>> BEGIN Available data

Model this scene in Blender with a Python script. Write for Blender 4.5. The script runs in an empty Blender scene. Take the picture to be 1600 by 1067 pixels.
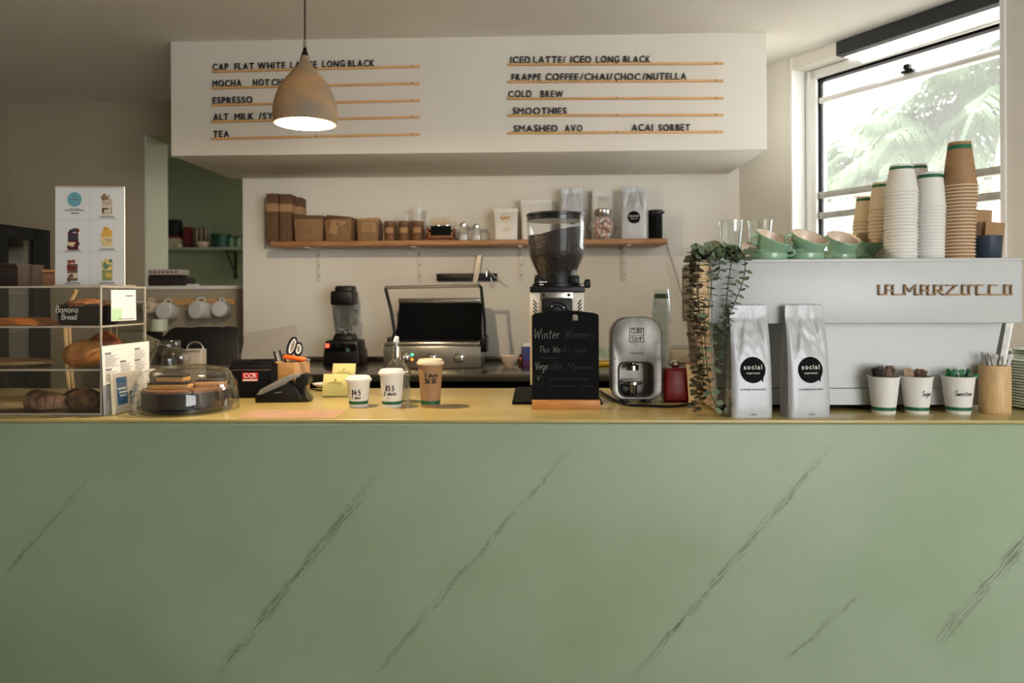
import bpy, bmesh, math, random
from mathutils import Vector, Matrix, noise
random.seed(7)
S = bpy.context.scene
COL = S.collection
PI = math.pi
# ------------------------------------------------------------------ camera, world, exposure
F_PX, HZ = 1150.0, 461.0                       # focal length in pixels, horizon row of the 1600x1067 frame
YAW, ROLL, EYE = math.radians(1.9), math.radians(0.26), 1.5
CF = Vector((-math.sin(YAW), math.cos(YAW), 0)); R0 = Vector((math.cos(YAW), math.sin(YAW), 0)); U0 = Vector((0, 0, 1))
CR = R0 * math.cos(ROLL) - U0 * math.sin(ROLL); CU = U0 * math.cos(ROLL) + R0 * math.sin(ROLL)
CP = Vector((0, 0, EYE))
cd = bpy.data.cameras.new('camera'); cam = bpy.data.objects.new('camera', cd); COL.objects.link(cam)
cd.sensor_width = 36; cd.lens = F_PX / 1600 * 36; cd.shift_y = -(533.5 - HZ) / 1600
m = Matrix.Identity(4)
for i in range(3):
    m[i][0], m[i][1], m[i][2], m[i][3] = CR[i], CU[i], -CF[i], CP[i]
cam.matrix_world = m
cd.dof.use_dof = True; cd.dof.focus_distance = 2.5; cd.dof.aperture_fstop = 2.4
cd.clip_start = 0.05
S.camera = cam
S.view_settings.view_transform = 'Standard'; S.view_settings.look = 'None'
S.view_settings.gamma = 1; S.view_settings.use_curve_mapping = False
S.view_settings.exposure = 1.5
wd = bpy.data.worlds.new('sky'); S.world = wd; wd.use_nodes = True
wd.node_tree.nodes['Background'].inputs[0].default_value = (0.97, 0.985, 1.0, 1)
wd.node_tree.nodes['Background'].inputs[1].default_value = 3.6
S.cycles.max_bounces = 10; S.cycles.diffuse_bounces = 5; S.cycles.transparent_max_bounces = 24
S.cycles.use_denoising = True
S.cycles.sample_clamp_indirect = 6
S.cycles.caustics_reflective = False; S.cycles.caustics_refractive = False

sl = bpy.data.lights.new('sun', 'SUN'); sl.energy = 11; sl.angle = .02; sl.color = (1, .96, .9)
so = bpy.data.objects.new('sun', sl); COL.objects.link(so); so.rotation_euler = Vector((.45, -.35, -.82)).to_track_quat('-Z', 'Y').to_euler()
def portal(name, loc, rot, sx, sy):
    l = bpy.data.lights.new(name, 'AREA'); l.shape = 'RECTANGLE'; l.size = sx; l.size_y = sy
    l.cycles.is_portal = True
    o = bpy.data.objects.new(name, l); COL.objects.link(o); o.location = loc; o.rotation_euler = rot
    return o

def ray(px, py):
    return CF + CR * ((px - 800) / F_PX) + CU * ((HZ - py) / F_PX)
def W(px, py, Y):
    d = ray(px, py); return CP + d * (Y / d.y)
def WZ(px, py, z):
    d = ray(px, py); return CP + d * ((z - EYE) / d.z)
def K(Y): return Y / F_PX                      # metres per pixel at depth Y

# ------------------------------------------------------------------ materials
def lin(c):
    c /= 255.0
    return c / 12.92 if c <= 0.04045 else ((c + 0.055) / 1.055) ** 2.4
def rgb(*c): return (lin(c[0]), lin(c[1]), lin(c[2]), 1)
MATS = {}
def mat(name, col, rough=0.5, metal=0.0, var=0.0, scale=20.0, bump=0.0, spec=0.5, stretch=None, trans=0.0, emit=None, coat=0.0, col2=None, sss=0):
    if name in MATS: return MATS[name]
    mt = bpy.data.materials.new(name); mt.use_nodes = True; MATS[name] = mt
    nt = mt.node_tree; b = nt.nodes['Principled BSDF']
    c = rgb(*col)
    b.inputs['Base Color'].default_value = c; b.inputs['Roughness'].default_value = rough
    b.inputs['Metallic'].default_value = metal; b.inputs['Specular IOR Level'].default_value = spec
    b.inputs['Coat Weight'].default_value = coat
    if var or bump or col2:
        tc = nt.nodes.new('ShaderNodeTexCoord'); nz = nt.nodes.new('ShaderNodeTexNoise')
        mp = nt.nodes.new('ShaderNodeMapping')
        nt.links.new(tc.outputs['Object'], mp.inputs[0]); nt.links.new(mp.outputs[0], nz.inputs[0])
        if stretch: mp.inputs['Scale'].default_value = stretch
        nz.inputs['Scale'].default_value = scale; nz.inputs['Detail'].default_value = 5
        mx = nt.nodes.new('ShaderNodeMix'); mx.data_type = 'RGBA'
        if col2: mx.inputs['A'].default_value = c; mx.inputs['B'].default_value = rgb(*col2)
        else:
            mx.inputs['A'].default_value = tuple(min(1, x * (1 + var)) for x in c[:3]) + (1,)
            mx.inputs['B'].default_value = tuple(x * (1 - var) for x in c[:3]) + (1,)
        rp = nt.nodes.new('ShaderNodeMapRange'); rp.inputs[1].default_value = .35; rp.inputs[2].default_value = .65
        nt.links.new(nz.outputs['Fac'], rp.inputs[0])
        nt.links.new(rp.outputs[0], mx.inputs['Factor']); nt.links.new(mx.outputs['Result'], b.inputs['Base Color'])
        if bump:
            bp = nt.nodes.new('ShaderNodeBump'); bp.inputs['Strength'].default_value = bump; bp.inputs['Distance'].default_value = .004
            nt.links.new(nz.outputs['Fac'], bp.inputs['Height']); nt.links.new(bp.outputs[0], b.inputs['Normal'])
    if emit:
        b.inputs['Emission Color'].default_value = rgb(*emit[:3]); b.inputs['Emission Strength'].default_value = emit[3]
    return mt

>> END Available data

■ Exercise instructions
Identify the lines above that contain the word "pixels", then copy them.

■ The response
Model this scene in Blender with a Python script. Write for Blender 4.5. The script runs in an empty Blender scene. Take the picture to be 1600 by 1067 pixels.
F_PX, HZ = 1150.0, 461.0                       # focal length in pixels, horizon row of the 1600x1067 frame